I loved the three voices, the screenwriter, the studio exec who fights to make the kinds of films she wants (which has a price tag) but I also loved how deeply sympathetic each was in their own worlds. They each want to prove that they can be someone, in particular a hero in their own worlds, but once you buy into a certain life, do you think it’s possible to escape it?

That’s a good question and I’m not sure I have the answer to it. I don’t believe anyone can fully ignore their past. I like that you picked up on the fact that each character has their own idea about what a hero is – I tried to present the question about what a hero is and how there’s always a hero in a Hollywood movie. I think that’s true. I think it’s an American phenomenon. We celebrate heroes, even unlikely ones, and they are somehow essential to who we are as a nation. And yet I suppose most nations rely on heroes (or dictators – or villains) in order to define or characterize themselves as countries. When I first met Sean, the Marine who helped me to shape the character of Denny Rios, I knew within the first five minutes of interviewing him that he was a hero. There was just no doubt in my mind. He’d been to Iraq with the first invasion in 2003 and he’d seen things – he’d done things – that we couldn’t discuss; I knew not to ask. There are some things that you don’t talk about with veterans because what happens during war may be out of the realm of ordinary behavior – it is something else entirely and difficult to put into words. Even if you can imagine it in your own mind, it’s not the same as saying the words out loud to a stranger. I respected that. But still – there is some quality that I saw in each of the vets I spoke to. It was a kind of emotional scalding, I felt, that they had each experienced. It’s hard to explain. In the novel, Denny Rios is in the throes of PTSD when we meet him – he can’t quite shake the images of horror that he carries around inside his head. And it’s not until he meets Daisy, a teenage runaway, that he can challenge his demons and begin to let them go. As heroine, Hedda Chase, grappling with her own ideals, agrees to make a film about an Iraqi woman who is stoned to death, knowing that it will be a risky venture that could, quite possibly, diminish her status in the industry and ultimately change her life. Hugh Waters asserts himself heroically when he, in a gesture of paternal compassion, attempts to help Daisy and, later, when he assumes the role of a terrorist – but his version of heroic behavior could be interpreted as psychopathology – it all depends on your perspective, your values, your religious beliefs – and this is, at least in my mind, the heart and soul of the novel.

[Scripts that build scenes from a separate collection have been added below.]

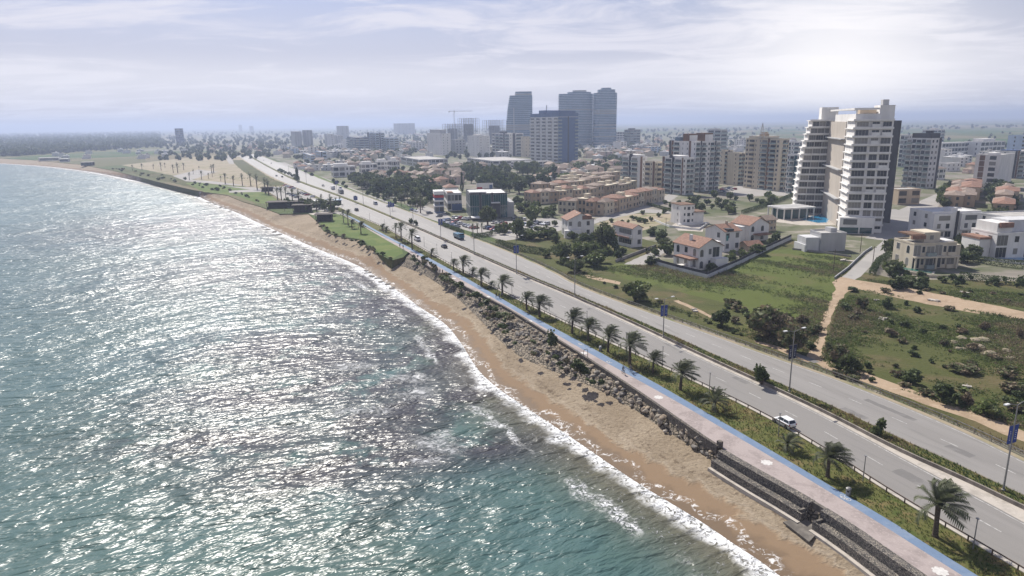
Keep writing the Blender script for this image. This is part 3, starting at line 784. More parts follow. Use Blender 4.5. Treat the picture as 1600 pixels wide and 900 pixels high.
# dark rocks at the waterline
rr = random.Random(4)
for lab, lst in (('dark wet rock at the waterline below the far lawn', [(312, 309), (318, 312), (326, 318), (335, 320), (345, 325), (352, 327), (362, 331), (305, 304)]),
                 ('dark wet rock in the surf off the middle of the beach', [(575, 428), (582, 432), (590, 436), (597, 441), (570, 424), (606, 446), (615, 451), (410, 356), (418, 360), (428, 364), (437, 367)])):
    for x, y in lst:
        for _ in range(2):
            g = at(x + rr.uniform(-3, 3), y - 1 + rr.uniform(-1, 1), SEA); s = rr.uniform(1.2, 2.6)
            o = put('shore_rock', ROCKS[rr.choice((1, 4, 7))], None, (*g, SEA + 0.1), rr.uniform(0, 6)); o.scale = (s * 1.3, s, s * 0.35)
            tag(o, lab, 'rock', 'low rocks along the waterline')

# ------------------------------------------------------------------ rails and median wall
rail_m = mat('weathered_rail', (0.12, 0.085, 0.06), 0.8, 0.4, 2.0)
galv_m = mat('galvanised_rail', (0.30, 0.28, 0.25), 0.55, 0.3, 1.0, metal=0.3)
def guard_rail(name, label, L, post_gap, rails, m, hgt, x0=None):
    pts = resample(L, post_gap)
    t = thing(name, label, 'guard rail', (*pts[0], 0))
    ox, oy = pts[0]
    for zc, hh, th in rails:
        b = MB(); ribbon(b, [(p[0] - ox, p[1] - oy) for p in pts], -th / 2, th / 2, zc - hh / 2, zc + hh / 2)
        A, B = offset([(p[0] - ox, p[1] - oy) for p in pts], -th / 2), offset([(p[0] - ox, p[1] - oy) for p in pts], th / 2)
        for i in range(len(A) - 1): b.face([(*A[i], zc - hh / 2), (*B[i], zc - hh / 2), (*B[i + 1], zc - hh / 2), (*A[i + 1], zc - hh / 2)])
        b.build('rail', m, t)
    pb = MB(); pb.bx(-0.06, 0.06, -0.06, 0.06, 0, hgt); pm = pb.mesh('post', m)
    rest = MB()
    for i, p in enumerate(pts):
        a = pts[min(i + 1, len(pts) - 1)]; c = pts[max(i - 1, 0)]; rz = math.atan2(a[1] - c[1], a[0] - c[0])
        if i < 100: put('post', pm, t, (p[0] - ox, p[1] - oy, 0), rz)
        else: rest.add(pb, (p[0] - ox, p[1] - oy, 0), rz)
    if rest.v: tag(rest.build('post', m, t), kind='stuff')
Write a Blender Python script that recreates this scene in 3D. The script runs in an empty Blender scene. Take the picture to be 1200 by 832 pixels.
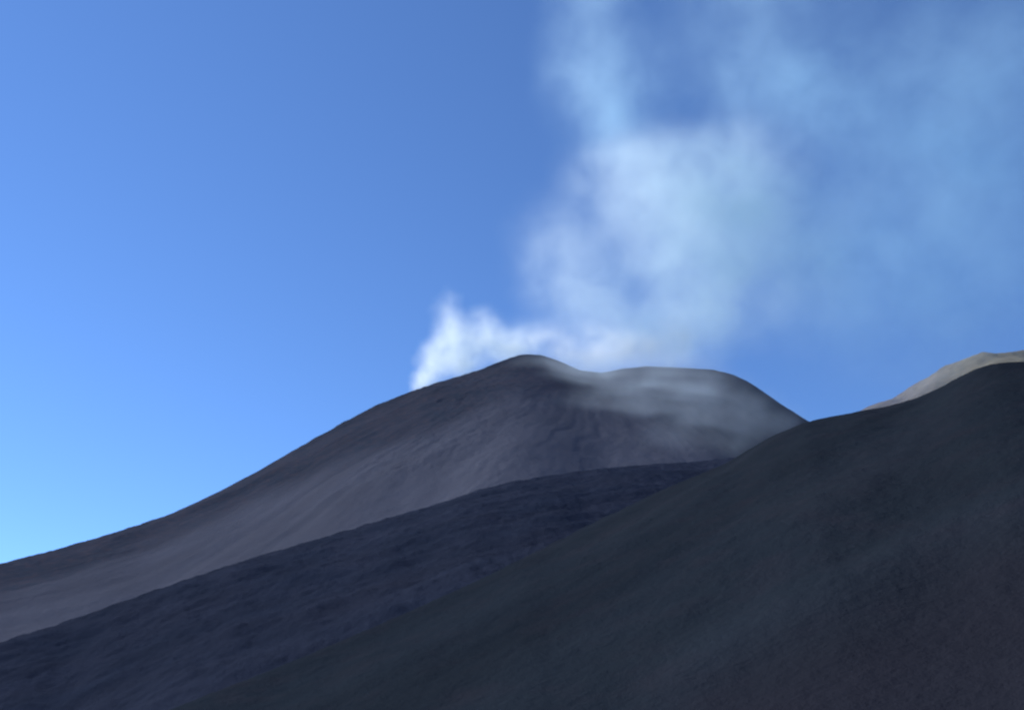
import bpy, math
import numpy as np
from mathutils import Vector

sc = bpy.context.scene
R = math.radians

# ------------------------------------------------------------------ camera
F_PX, PITCH = 1039.0, R(24)           # focal length in pixels of a 1200 px wide frame
cam_d = bpy.data.cameras.new("camera")
cam = bpy.data.objects.new("camera", cam_d)
sc.collection.objects.link(cam)
cam.location = (0, 0, 1.7)
cam.rotation_euler = (R(90) + PITCH, 0, 0)
cam_d.sensor_width = 36
cam_d.lens = 36 * F_PX / 1200
cam_d.clip_start = 0.1
cam_d.clip_end = 60000
cam_d.dof.use_dof = True               # the phone has focused a little short of the mountain
cam_d.dof.focus_distance = 2.0
cam_d.dof.aperture_fstop = (cam_d.lens / 1000) / (2.0 * 0.0025)
sc.camera = cam
CZ = 1.7

# ------------------------------------------------------------------ light
SUN_EL, SUN_AZ = R(42), R(-64)         # azimuth measured from +Y towards +X
world = bpy.data.worlds.new("World")
sc.world = world
world.use_nodes = True
nt = world.node_tree
bg = nt.nodes["Background"]
sky = nt.nodes.new("ShaderNodeTexSky")
sky.sky_type = 'NISHITA'
sky.sun_disc = False
sky.sun_elevation = SUN_EL
sky.sun_rotation = SUN_AZ
sky.altitude = 2900
sky.air_density = 1.0
sky.dust_density = 0.0
sky.ozone_density = 10.0
nt.links.new(sky.outputs[0], bg.inputs[0])
bg.inputs[1].default_value = 0.14
sun_d = bpy.data.lights.new("sun", 'SUN')
sun_d.energy = 3.4
sun_d.angle = R(0.5)
sun_d.color = (1.0, 0.97, 0.92)
sun = bpy.data.objects.new("sun", sun_d)
sc.collection.objects.link(sun)
to_sun = Vector((math.sin(SUN_AZ) * math.cos(SUN_EL), math.cos(SUN_AZ) * math.cos(SUN_EL), math.sin(SUN_EL)))
sun.rotation_euler = to_sun.to_track_quat('Z', 'Y').to_euler()
sun.location = to_sun * 300

vs = sc.view_settings
vs.view_transform = 'Standard'
vs.look = 'None'
vs.exposure = 0.55
vs.gamma = 1.0
sc.cycles.volume_bounces = 5
sc.cycles.max_bounces = 14
sc.cycles.volume_max_steps = 512
sc.cycles.use_denoising = True

# ------------------------------------------------------------------ helpers
def ray(px, py):
    """bearing and slope (rise over ground distance) of a point of the photograph"""
    x = (px - 600) / F_PX
    u = (416 - py) / F_PX
    hy = math.cos(PITCH) - u * math.sin(PITCH)
    dz = math.sin(PITCH) + u * math.cos(PITCH)
    return math.atan2(x, hy), dz / math.hypot(x, hy)

def place(px, py, dist):
    a, t = ray(px, py)
    return Vector((dist * math.sin(a), dist * math.cos(a), CZ + dist * t))

def _hash(ix, iy, seed):
    h = (ix.astype(np.int64) * 374761393 + iy.astype(np.int64) * 668265263 + seed * 1442695041) & 0xFFFFFFFF
    h = ((h ^ (h >> 13)) * 1274126177) & 0xFFFFFFFF
    h = ((h ^ (h >> 16)) * 2246822519) & 0xFFFFFFFF
    return ((h ^ (h >> 15)) & 0xFFFFFF) / float(0xFFFFFF)

def vnoise(x, y, seed=0):
    ix, iy = np.floor(x), np.floor(y)
    fx, fy = x - ix, y - iy
    fx = fx * fx * fx * (fx * (fx * 6 - 15) + 10)
    fy = fy * fy * fy * (fy * (fy * 6 - 15) + 10)
    a, b = _hash(ix, iy, seed), _hash(ix + 1, iy, seed)
    c, d = _hash(ix, iy + 1, seed), _hash(ix + 1, iy + 1, seed)
    return (a + (b - a) * fx) * (1 - fy) + (c + (d - c) * fx) * fy - 0.5

def fbm(x, y, oct=5, seed=0, gain=0.5):
    s, a, n = 0, 1.0, 0
    for k in range(oct):
        ca, sa = math.cos(0.6 * k), math.sin(0.6 * k)
        s = s + a * vnoise((x * ca - y * sa) * 2 ** k + 17.3 * k, (x * sa + y * ca) * 2 ** k - 9.1 * k, seed + k)
        n += a
        a *= gain
    return s / n * 2

def sstep(a, b, x):
    t = np.clip((x - a) / (b - a), 0, 1)
    return t * t * (3 - 2 * t)

def smooth1(v, n):
    k = np.hanning(n * 2 + 3)
    k /= k.sum()
    p = np.pad(v, len(k) // 2, mode='edge')
    return np.convolve(p, k, mode='valid')

def curve(pts, th, smooth=4):
    """silhouette (bearing -> slope) through photograph points, carried on flat beyond them"""
    a = [ray(*p) for p in pts]
    xs, ys = [q[0] for q in a], [q[1] for q in a]
    return smooth1(np.interp(th, xs, ys), smooth)

def mat_ground(name, c1, c2, c3, scale, bump=0.5, tint_attr=None, tint_col=None, streak=None):
    m = bpy.data.materials.new(name)
    m.use_nodes = True
    t = m.node_tree
    N, L = t.nodes, t.links
    b = N["Principled BSDF"]
    b.inputs["Roughness"].default_value = 0.95
    b.inputs["Specular IOR Level"].default_value = 0.0
    g = N.new("ShaderNodeNewGeometry")
    def noise(s, det, rough=0.6, vec=None):
        n = N.new("ShaderNodeTexNoise")
        n.inputs["Scale"].default_value = s
        n.inputs["Detail"].default_value = det
        n.inputs["Roughness"].default_value = rough
        L.new(vec or g.outputs["Position"], n.inputs["Vector"])
        return n.outputs["Fac"]
    def ramp(v, a, b_):
        r = N.new("ShaderNodeMapRange")
        r.inputs["From Min"].default_value = a
        r.inputs["From Max"].default_value = b_
        L.new(v, r.inputs["Value"])
        return r.outputs["Result"]
    def mix(f, A, B):
        x = N.new("ShaderNodeMix")
        x.data_type = 'RGBA'
        L.new(f, x.inputs["Factor"])
        for v, s in ((A, x.inputs["A"]), (B, x.inputs["B"])):
            if isinstance(v, tuple):
                s.default_value = (*v, 1)
            else:
                L.new(v, s)
        return x.outputs["Result"]
    big = noise(scale, 5)
    med = noise(scale * 7, 6, 0.65)
    col = mix(ramp(big, 0.35, 0.65), c1, c2)
    col = mix(ramp(med, 0.48, 0.75), col, c3)
    if tint_attr:
        at = N.new("ShaderNodeAttribute")
        at.attribute_name = tint_attr
        col = mix(at.outputs["Fac"], col, tint_col)
    at2 = N.new("ShaderNodeAttribute")
    at2.attribute_name = "wash"
    hs = N.new("ShaderNodeHueSaturation")
    L.new(col, hs.inputs["Color"])
    L.new(ramp(at2.outputs["Fac"], 0, 1), hs.inputs["Value"])
    mr = hs.inputs["Value"].links[0].from_node
    mr.inputs["To Min"].default_value = 0.72
    mr.inputs["To Max"].default_value = 1.28
    L.new(hs.outputs[0], b.inputs["Base Color"])
    fine = noise(scale * 40, 6, 0.7)
    bp = N.new("ShaderNodeBump")
    bp.inputs["Strength"].default_value = bump
    bp.inputs["Distance"].default_value = 0.35 / scale / 40 * 3
    L.new(fine, bp.inputs["Height"])
    L.new(bp.outputs[0], b.inputs["Normal"])
    return m

def sheet(name, th, r, Z, m, attrs):
    """heightfield over bearings th and ground distances r(th) -> one mesh"""
    nt_, nr = Z.shape
    X = r * np.sin(th)[:, None]
    Y = r * np.cos(th)[:, None]
    co = np.stack([X, Y, Z + CZ], -1).reshape(-1, 3).astype(np.float32)
    i, j = np.meshgrid(np.arange(nt_ - 1), np.arange(nr - 1), indexing='ij')
    a = i * nr + j
    q = np.stack([a, a + nr, a + nr + 1, a + 1], -1).reshape(-1, 4).astype(np.int32)
    me = bpy.data.meshes.new(name)
    me.vertices.add(len(co))
    me.vertices.foreach_set("co", co.ravel())
    me.loops.add(q.size)
    me.loops.foreach_set("vertex_index", q.ravel())
    me.polygons.add(len(q))
    me.polygons.foreach_set("loop_start", np.arange(0, q.size, 4, dtype=np.int32))
    me.polygons.foreach_set("use_smooth", np.ones(len(q), dtype=bool))
    me.update(calc_edges=True)
    for k, v in attrs.items():
        at = me.attributes.new(k, 'FLOAT', 'POINT')
        at.data.foreach_set("value", v.astype(np.float32).ravel())
    me.flip_normals() if me.polygons[0].normal.z < 0 else None
    o = bpy.data.objects.new(name, me)
    sc.collection.objects.link(o)
    me.materials.append(m)
    return o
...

I absolutely adored all the insider tidbits about Hollywood and Filmmaking. I’m hoping you are going to say you exaggerated, but did you?

I don’t think I exaggerated. Of course my take on Hollywood is subjective – watch one episode of Entourage and you’ll see sexist – even though it’s a terrific show. They know it’s sexist, but that doesn’t mean the business will change, and I’m not sure that a few key women in powerful roles designates real change either, although it helps – it is certainly a step in the right direction. When you talk about sexism it’s a big subject and you can’t attribute blame to either side because we all contribute to sexism, men and women alike – we are all responsible for the way things are. Partly because of how we were raised, partly because of what we see all around us, the advertisements – the way women are encouraged to dress or act – the way men are pushed to project a kind of resolute strength – the reality that seeing a woman undressed is fairly routine. It’s a huge, multi-layered subject and, again, it has a lot to do with perspective. I wanted to talk about sexism in Hollywood as part of a larger conversation about the global perception of women. I wanted to consider the war in Iraq as a kind of theater – a very expensive production – machinated by a strategic few. I’m not convinced that it is possible to negotiate for peace with a country that condones and even encourages husbands to beat their wives when they “disobey” them – not to mention stoning a woman to death as a practice of law. To even imagine for one moment that our Americanism, our diplomacy – the freedom we so proudly champion – might influence and even change behavior that has prevailed for generations is preposterous and foolish. I don’t believe it is possible to negotiate when there are such profound philosophical differences such as these between nations. I don’t believe that either side can relate on any score to the other. War is, of course, not the answer, because even war can’t influence the core issues that motivate the behavior. But perhaps I am too cynical. In any case, these are some of the ideas I wanted to explore in the novel.

What’s obsessing you now in your work?

I’m obsessed with a murder case that has gone unsolved for over twenty years.

What question didn’t I ask that I should have?

What do I want readers to know about my work? I want readers to know that I’m trying to write a different kind of thriller – one that reads like a literary novel, but moves at the pace of drugstore pulp. I don’t like the word “genre” because I think it undermines what I and many writers are trying to do. I don’t ever want to be pushed into a publishing category. I don’t want to limit myself to one kind of writing. I want to write every kind of story – thrillers – love stories – science fiction – great literary epics! Writing is an art, but it is also a craft – it is a practice – it is something that must be done day after day and it never really gets any easier. Starting over is starting over, plain and simple. You must confront the white page and in doing so you are confronting many things at once, many problems, few of them easy. It’s important to experiment, to try new things. Writing is this: words on the page. That’s all it is. You don’t need batteries to turn it on.